> [WHAT YOU SHOULD DO]: All of the material below is to be repeated exactly.

> [SUPPLIED INFORMATION]:
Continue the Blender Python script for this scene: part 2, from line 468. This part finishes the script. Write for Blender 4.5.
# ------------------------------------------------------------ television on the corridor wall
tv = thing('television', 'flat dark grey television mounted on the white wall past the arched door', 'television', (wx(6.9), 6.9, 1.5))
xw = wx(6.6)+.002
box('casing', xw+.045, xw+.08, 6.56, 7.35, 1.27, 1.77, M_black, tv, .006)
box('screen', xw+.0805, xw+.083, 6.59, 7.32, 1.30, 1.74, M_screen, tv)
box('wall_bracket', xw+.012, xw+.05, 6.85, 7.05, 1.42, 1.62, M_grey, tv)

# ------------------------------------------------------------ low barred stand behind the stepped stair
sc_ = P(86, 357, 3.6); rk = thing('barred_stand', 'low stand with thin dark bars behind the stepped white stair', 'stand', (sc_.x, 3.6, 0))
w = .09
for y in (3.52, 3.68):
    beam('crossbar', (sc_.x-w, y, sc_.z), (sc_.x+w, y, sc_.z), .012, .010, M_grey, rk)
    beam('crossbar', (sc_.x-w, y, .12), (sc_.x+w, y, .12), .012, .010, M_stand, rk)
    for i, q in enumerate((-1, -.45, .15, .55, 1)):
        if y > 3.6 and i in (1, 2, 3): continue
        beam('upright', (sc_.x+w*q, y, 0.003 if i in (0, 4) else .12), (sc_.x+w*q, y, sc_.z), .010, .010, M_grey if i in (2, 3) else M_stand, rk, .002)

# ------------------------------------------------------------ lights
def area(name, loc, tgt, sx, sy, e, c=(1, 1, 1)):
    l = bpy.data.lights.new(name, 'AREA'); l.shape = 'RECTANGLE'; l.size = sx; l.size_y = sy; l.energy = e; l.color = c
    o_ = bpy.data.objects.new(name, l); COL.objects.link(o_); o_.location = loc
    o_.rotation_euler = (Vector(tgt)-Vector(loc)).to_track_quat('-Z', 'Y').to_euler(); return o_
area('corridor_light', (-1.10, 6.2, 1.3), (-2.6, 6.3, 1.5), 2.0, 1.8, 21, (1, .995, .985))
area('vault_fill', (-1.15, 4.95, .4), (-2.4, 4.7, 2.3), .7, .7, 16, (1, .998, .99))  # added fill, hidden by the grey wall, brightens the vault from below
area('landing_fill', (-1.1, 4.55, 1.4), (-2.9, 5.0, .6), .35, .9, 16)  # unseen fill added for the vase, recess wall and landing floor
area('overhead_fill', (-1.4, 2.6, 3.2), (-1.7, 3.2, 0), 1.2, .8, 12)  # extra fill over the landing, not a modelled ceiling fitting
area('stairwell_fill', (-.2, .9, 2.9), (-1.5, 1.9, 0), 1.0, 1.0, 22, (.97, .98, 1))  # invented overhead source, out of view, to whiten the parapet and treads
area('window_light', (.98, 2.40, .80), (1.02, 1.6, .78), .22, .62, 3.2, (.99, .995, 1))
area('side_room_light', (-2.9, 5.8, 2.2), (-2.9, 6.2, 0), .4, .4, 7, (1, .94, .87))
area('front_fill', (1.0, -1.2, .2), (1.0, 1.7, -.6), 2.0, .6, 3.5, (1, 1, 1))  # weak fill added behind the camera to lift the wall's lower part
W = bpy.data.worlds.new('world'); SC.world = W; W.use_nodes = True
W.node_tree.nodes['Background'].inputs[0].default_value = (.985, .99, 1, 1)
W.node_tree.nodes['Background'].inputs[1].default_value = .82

> [EXERCISE SOLUTION]:
Continue the Blender Python script for this scene: part 2, from line 468. This part finishes the script. Write for Blender 4.5.
# ------------------------------------------------------------ television on the corridor wall
tv = thing('television', 'flat dark grey television mounted on the white wall past the arched door', 'television', (wx(6.9), 6.9, 1.5))
xw = wx(6.6)+.002
box('casing', xw+.045, xw+.08, 6.56, 7.35, 1.27, 1.77, M_black, tv, .006)
box('screen', xw+.0805, xw+.083, 6.59, 7.32, 1.30, 1.74, M_screen, tv)
box('wall_bracket', xw+.012, xw+.05, 6.85, 7.05, 1.42, 1.62, M_grey, tv)

# ------------------------------------------------------------ low barred stand behind the stepped stair
sc_ = P(86, 357, 3.6); rk = thing('barred_stand', 'low stand with thin dark bars behind the stepped white stair', 'stand', (sc_.x, 3.6, 0))
w = .09
for y in (3.52, 3.68):
    beam('crossbar', (sc_.x-w, y, sc_.z), (sc_.x+w, y, sc_.z), .012, .010, M_grey, rk)
    beam('crossbar', (sc_.x-w, y, .12), (sc_.x+w, y, .12), .012, .010, M_stand, rk)
    for i, q in enumerate((-1, -.45, .15, .55, 1)):
        if y > 3.6 and i in (1, 2, 3): continue
        beam('upright', (sc_.x+w*q, y, 0.003 if i in (0, 4) else .12), (sc_.x+w*q, y, sc_.z), .010, .010, M_grey if i in (2, 3) else M_stand, rk, .002)

# ------------------------------------------------------------ lights
def area(name, loc, tgt, sx, sy, e, c=(1, 1, 1)):
    l = bpy.data.lights.new(name, 'AREA'); l.shape = 'RECTANGLE'; l.size = sx; l.size_y = sy; l.energy = e; l.color = c
    o_ = bpy.data.objects.new(name, l); COL.objects.link(o_); o_.location = loc
    o_.rotation_euler = (Vector(tgt)-Vector(loc)).to_track_quat('-Z', 'Y').to_euler(); return o_
area('corridor_light', (-1.10, 6.2, 1.3), (-2.6, 6.3, 1.5), 2.0, 1.8, 21, (1, .995, .985))
area('vault_fill', (-1.15, 4.95, .4), (-2.4, 4.7, 2.3), .7, .7, 16, (1, .998, .99))  # added fill, hidden by the grey wall, brightens the vault from below
area('landing_fill', (-1.1, 4.55, 1.4), (-2.9, 5.0, .6), .35, .9, 16)  # unseen fill added for the vase, recess wall and landing floor
area('overhead_fill', (-1.4, 2.6, 3.2), (-1.7, 3.2, 0), 1.2, .8, 12)  # extra fill over the landing, not a modelled ceiling fitting
area('stairwell_fill', (-.2, .9, 2.9), (-1.5, 1.9, 0), 1.0, 1.0, 22, (.97, .98, 1))  # invented overhead source, out of view, to whiten the parapet and treads
area('window_light', (.98, 2.40, .80), (1.02, 1.6, .78), .22, .62, 3.2, (.99, .995, 1))
area('side_room_light', (-2.9, 5.8, 2.2), (-2.9, 6.2, 0), .4, .4, 7, (1, .94, .87))
area('front_fill', (1.0, -1.2, .2), (1.0, 1.7, -.6), 2.0, .6, 3.5, (1, 1, 1))  # weak fill added behind the camera to lift the wall's lower part
W = bpy.data.worlds.new('world'); SC.world = W; W.use_nodes = True
W.node_tree.nodes['Background'].inputs[0].default_value = (.985, .99, 1, 1)
W.node_tree.nodes['Background'].inputs[1].default_value = .82